Acapulco, México – Con una bahía repleta de palmeras, los taxistas de Acapulco necesitan tan solo 10 minutos para llegar a este otro mundo.
En un barrio llamado Renacimiento, una farmacia está pintada de graffiti hecha por una pandilla. Los tiendas de abastos están carbonizadas por el fuego. También los puestos de tacos, los salones de belleza, los talleres de carrocería. Todo.
Los viernes por la tarde, sin embargo, el estacionamiento de la tienda Oxxo se convierte en el lugar donde se concentran los taxistas. Es hora de pagar a los muchachos.
Tres jóvenes pistoleros manejan en un Nissan Tsuru blanco y Armando, un taxista de 55 años, escribe su número de licencia de taxi en un trozo de papel, lo dobla en un billete de 100 pesos y lo introduce en una bolsa de plástico negra. Es el pago semanal al inframundo criminal de Acapulco.
"Ellos tienen el poder", dijo Armando, quien se identificó solo por su primer nombre por temor a represalias. "Ellos pueden hacer lo que quieran", remarcó.
En los últimos cinco años, Acapulco se ha convertido en la ciudad más mortífera de México. Sin embargo, el término "guerra contra las drogas" apenas describe lo que está sucediendo realmente aquí.
El cártel dominante de la droga en Acapulto y el estado de Guerrero se rompió hace una década. Los criminales que están ahora a cargo se asemejan a las pandillas de barrio, llamadas con nombres como "221" o "Los Locos". Se estima que una veintena de grupos operan en Acapulco y están mezclados con representantes de los cárteles de droga más grandes que los contratan para los trabajos. Los pandilleros son hombres jóvenes que, a menudo, se convierten en especialistas (extorsionistas, secuestradores, ladrones de autos, asesinos) y se hacen cargo de una población que, en gran medida, está indefensa.

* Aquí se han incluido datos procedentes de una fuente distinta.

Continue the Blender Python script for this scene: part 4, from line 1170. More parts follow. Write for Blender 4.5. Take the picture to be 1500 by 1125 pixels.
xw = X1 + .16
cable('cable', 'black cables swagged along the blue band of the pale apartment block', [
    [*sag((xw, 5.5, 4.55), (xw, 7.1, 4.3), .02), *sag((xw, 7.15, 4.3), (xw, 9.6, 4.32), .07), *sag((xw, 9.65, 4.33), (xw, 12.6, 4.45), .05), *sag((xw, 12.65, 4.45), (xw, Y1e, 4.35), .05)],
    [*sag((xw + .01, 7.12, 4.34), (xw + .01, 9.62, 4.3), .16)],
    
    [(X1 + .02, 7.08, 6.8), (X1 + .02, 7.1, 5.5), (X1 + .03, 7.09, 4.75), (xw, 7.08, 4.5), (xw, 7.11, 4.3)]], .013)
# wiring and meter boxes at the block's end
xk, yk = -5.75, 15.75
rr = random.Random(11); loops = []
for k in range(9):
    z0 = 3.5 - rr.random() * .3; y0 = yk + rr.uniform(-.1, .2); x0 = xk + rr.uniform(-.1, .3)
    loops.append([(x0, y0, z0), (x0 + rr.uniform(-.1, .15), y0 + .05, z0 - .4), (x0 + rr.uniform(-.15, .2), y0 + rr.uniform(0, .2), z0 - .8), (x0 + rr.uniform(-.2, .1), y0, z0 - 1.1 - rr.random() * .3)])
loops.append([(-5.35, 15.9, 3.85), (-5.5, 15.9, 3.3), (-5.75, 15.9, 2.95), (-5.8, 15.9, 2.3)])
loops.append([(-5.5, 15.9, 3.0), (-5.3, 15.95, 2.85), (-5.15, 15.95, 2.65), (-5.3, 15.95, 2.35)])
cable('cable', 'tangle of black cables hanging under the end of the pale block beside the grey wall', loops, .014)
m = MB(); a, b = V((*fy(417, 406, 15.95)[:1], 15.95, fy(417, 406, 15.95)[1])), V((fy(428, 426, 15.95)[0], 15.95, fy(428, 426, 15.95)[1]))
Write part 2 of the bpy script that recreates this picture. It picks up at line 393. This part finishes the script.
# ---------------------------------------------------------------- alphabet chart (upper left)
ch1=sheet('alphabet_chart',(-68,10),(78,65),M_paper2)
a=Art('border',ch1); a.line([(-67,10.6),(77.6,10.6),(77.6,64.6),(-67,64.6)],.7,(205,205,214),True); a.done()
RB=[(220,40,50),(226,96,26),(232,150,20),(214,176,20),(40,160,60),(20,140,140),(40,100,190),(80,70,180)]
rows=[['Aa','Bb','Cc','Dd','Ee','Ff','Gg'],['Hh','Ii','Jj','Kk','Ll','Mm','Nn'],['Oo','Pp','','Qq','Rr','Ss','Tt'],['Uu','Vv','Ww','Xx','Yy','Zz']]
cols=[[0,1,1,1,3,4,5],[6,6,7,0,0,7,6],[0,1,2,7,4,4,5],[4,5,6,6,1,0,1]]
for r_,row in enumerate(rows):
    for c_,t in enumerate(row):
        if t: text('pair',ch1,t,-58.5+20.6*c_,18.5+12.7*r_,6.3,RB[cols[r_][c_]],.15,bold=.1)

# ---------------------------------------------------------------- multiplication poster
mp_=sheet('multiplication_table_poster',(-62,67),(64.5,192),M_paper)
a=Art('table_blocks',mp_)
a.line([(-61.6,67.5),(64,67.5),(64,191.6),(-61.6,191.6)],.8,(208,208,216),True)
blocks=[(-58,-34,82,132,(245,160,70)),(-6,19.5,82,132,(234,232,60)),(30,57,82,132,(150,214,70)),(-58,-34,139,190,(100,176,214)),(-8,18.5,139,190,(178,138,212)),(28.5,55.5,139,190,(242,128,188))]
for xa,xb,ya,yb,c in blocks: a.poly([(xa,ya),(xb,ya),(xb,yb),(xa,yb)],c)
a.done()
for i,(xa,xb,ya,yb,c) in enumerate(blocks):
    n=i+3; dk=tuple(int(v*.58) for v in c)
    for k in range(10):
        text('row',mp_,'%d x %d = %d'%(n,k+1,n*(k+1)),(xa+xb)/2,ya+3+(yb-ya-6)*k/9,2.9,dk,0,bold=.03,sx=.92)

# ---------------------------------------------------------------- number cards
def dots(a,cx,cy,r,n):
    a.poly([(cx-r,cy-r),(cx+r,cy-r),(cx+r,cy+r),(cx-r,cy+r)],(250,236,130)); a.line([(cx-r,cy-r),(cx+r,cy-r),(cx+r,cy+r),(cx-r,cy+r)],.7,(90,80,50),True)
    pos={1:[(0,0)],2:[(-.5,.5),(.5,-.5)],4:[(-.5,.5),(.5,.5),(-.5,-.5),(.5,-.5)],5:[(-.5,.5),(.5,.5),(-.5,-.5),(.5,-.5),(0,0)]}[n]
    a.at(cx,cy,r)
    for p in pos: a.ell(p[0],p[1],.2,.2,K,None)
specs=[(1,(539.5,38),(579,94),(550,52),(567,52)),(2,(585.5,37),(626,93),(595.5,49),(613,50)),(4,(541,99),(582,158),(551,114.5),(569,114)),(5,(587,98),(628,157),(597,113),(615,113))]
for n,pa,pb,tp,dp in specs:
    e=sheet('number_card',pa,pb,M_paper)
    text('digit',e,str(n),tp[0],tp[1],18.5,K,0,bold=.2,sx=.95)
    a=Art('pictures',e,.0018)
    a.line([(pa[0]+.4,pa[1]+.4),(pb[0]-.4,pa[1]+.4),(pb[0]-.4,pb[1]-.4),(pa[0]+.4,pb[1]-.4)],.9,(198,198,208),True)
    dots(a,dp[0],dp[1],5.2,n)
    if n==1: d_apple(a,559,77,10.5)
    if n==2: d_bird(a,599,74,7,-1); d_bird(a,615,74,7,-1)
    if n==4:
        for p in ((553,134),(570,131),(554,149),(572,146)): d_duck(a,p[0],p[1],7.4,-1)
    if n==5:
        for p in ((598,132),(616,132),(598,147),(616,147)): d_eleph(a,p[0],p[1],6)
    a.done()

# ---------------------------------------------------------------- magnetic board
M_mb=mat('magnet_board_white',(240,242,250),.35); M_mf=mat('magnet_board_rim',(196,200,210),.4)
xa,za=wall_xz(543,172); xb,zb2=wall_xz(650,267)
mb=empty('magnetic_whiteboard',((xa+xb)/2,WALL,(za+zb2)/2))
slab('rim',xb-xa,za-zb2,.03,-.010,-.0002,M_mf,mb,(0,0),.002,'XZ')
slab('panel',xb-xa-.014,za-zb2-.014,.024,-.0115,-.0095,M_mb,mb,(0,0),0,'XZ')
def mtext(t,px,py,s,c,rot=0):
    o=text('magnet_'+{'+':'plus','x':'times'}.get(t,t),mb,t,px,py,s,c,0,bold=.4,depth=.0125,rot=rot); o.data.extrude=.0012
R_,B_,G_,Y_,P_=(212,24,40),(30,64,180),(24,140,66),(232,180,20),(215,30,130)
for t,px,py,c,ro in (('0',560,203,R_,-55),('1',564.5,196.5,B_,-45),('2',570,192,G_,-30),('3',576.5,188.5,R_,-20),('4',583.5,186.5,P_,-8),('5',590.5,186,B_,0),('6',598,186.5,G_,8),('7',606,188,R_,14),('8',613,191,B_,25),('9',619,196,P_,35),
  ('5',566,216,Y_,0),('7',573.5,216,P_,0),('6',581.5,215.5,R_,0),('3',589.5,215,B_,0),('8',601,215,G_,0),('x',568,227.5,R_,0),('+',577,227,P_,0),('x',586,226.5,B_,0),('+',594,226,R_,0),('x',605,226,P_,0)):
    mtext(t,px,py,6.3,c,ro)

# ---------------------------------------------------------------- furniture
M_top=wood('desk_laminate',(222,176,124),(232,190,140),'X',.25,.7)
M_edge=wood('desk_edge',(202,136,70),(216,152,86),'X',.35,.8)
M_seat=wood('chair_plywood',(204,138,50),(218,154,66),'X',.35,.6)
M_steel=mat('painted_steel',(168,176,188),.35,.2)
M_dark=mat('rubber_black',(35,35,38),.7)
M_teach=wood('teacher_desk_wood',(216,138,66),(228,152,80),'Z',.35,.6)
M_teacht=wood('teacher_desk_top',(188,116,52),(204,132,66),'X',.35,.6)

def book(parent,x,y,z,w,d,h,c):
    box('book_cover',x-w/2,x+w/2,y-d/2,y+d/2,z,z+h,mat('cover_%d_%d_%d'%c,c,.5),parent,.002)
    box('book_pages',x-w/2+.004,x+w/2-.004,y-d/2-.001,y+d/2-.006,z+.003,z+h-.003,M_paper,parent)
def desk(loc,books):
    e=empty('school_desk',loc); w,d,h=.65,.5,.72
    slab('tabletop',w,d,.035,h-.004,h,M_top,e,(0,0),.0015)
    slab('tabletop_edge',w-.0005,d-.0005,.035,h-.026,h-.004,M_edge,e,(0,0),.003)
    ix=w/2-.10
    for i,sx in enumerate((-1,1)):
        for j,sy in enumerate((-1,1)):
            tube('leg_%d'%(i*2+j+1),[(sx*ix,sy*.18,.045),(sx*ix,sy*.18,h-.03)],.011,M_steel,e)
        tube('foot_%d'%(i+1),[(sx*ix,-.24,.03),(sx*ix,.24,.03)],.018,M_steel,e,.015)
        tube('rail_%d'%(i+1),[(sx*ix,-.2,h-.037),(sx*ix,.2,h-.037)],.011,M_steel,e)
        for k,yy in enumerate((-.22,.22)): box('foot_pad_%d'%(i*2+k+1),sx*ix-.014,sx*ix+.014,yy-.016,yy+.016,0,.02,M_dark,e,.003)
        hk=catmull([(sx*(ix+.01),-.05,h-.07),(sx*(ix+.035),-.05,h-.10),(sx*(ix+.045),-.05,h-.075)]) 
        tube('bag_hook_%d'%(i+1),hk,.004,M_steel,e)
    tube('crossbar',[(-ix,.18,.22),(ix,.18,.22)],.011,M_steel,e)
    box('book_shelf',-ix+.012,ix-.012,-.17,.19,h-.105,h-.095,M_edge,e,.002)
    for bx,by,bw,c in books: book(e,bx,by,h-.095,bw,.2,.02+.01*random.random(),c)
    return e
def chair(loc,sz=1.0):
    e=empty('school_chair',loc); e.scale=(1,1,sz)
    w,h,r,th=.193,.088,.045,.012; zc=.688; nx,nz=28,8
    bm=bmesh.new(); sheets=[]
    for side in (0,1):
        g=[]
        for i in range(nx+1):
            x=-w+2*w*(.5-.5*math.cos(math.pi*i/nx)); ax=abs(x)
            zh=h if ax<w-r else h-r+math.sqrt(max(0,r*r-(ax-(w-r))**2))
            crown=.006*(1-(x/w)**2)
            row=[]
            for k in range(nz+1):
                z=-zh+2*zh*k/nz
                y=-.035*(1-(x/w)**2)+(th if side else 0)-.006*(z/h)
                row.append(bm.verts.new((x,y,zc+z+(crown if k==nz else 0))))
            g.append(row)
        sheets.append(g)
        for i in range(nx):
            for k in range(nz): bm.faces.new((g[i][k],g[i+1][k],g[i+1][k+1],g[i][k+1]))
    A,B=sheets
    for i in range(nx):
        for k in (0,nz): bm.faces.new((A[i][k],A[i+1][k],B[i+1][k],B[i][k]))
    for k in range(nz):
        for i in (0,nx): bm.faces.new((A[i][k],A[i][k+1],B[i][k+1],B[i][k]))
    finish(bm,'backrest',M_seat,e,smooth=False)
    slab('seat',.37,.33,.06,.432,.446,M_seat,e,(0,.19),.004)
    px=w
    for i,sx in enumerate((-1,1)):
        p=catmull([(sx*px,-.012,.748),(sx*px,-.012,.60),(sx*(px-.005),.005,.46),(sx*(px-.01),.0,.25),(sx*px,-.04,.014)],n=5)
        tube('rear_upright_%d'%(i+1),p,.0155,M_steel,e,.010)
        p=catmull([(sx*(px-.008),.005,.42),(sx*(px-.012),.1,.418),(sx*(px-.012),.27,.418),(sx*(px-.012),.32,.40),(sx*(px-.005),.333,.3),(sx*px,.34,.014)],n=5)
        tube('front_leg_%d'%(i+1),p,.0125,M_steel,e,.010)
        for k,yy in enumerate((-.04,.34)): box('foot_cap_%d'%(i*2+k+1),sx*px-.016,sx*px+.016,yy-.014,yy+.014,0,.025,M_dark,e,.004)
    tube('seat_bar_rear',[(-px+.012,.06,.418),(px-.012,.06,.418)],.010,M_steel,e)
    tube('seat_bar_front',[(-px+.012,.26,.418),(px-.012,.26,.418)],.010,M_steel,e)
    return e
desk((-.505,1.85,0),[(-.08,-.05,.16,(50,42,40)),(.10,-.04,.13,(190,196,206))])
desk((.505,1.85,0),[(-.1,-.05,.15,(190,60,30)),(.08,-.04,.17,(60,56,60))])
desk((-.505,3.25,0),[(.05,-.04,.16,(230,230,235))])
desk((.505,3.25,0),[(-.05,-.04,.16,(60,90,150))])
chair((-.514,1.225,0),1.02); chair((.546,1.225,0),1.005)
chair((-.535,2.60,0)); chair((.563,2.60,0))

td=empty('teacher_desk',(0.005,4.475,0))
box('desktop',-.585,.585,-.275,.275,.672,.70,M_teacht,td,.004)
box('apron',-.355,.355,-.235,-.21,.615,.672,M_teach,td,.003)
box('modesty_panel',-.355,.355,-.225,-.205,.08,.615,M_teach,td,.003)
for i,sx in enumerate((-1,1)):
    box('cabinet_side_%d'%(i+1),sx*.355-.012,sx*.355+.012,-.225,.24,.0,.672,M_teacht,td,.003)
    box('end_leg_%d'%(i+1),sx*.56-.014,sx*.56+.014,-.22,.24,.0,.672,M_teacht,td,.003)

"Matan barberos, sastres, mecánicos, taxistas", declara Joaquín Badillo, que dirige una compañía de seguridad privada en la ciudad. "Esto se ha convertido en un monstruo de 100 cabezas", alerta.
México está a medio camino de lo que puede llegar a ser el año más sangriento de su historia reciente, con más de 12,000 asesinatos en los primeros seis meses de 2017. El mes de junio fue el más mortífero de las últimas dos décadas, según las estadísticas del gobierno mexicano.
Hay muchas teorías que hablan sobre la presencia de la violencia, que había caído durante dos años tras la elección del presidente Enrique Peña Nieto en 2012. Una de ellas es que ahora hay una guerra interna por el dominio que dejaron los capos capturados. También se habla de la ruptura de los acuerdos secretos entre delincuentes y políticos, que una reforma judicial requiera más pruebas para encerrar a presuntos delincuentes o la creciente demanda estadounidense de heroína, metanfetamina y opiáceos sintéticos. Sea cual sea la causa primaria, lo cierto es que el resultado ha sido aterrador: hay una desintegración del orden a través de crecientes franjas de este país.
La violencia se está extendiendo a nuevos lugares y se está haciendo de muchas formas. En Puebla, al sur de la Ciudad de México, se libra una pelea por la venta de combustible robado. Las ciudades de playa, como Cancún y Playa del Carmen, han sido ensangrentadas por las matanzas de las drogas. Las batallas por las rutas de contrabando humano deja cuerpos esparcidos el sendero migratorio.
En Acapulco, el destartalado patio de recreo de las estrellas de Hollywood, donde los Kennedy disfrutaron de su luna de miel o donde John Wayne tomó el sol con la brisa del acantilado, las drogas no son el eje principal. Este lugar está inundado de bandas que cometen cualquier tipo de delito y aquí, los criminales, no tienen que esconderse de las autoridades.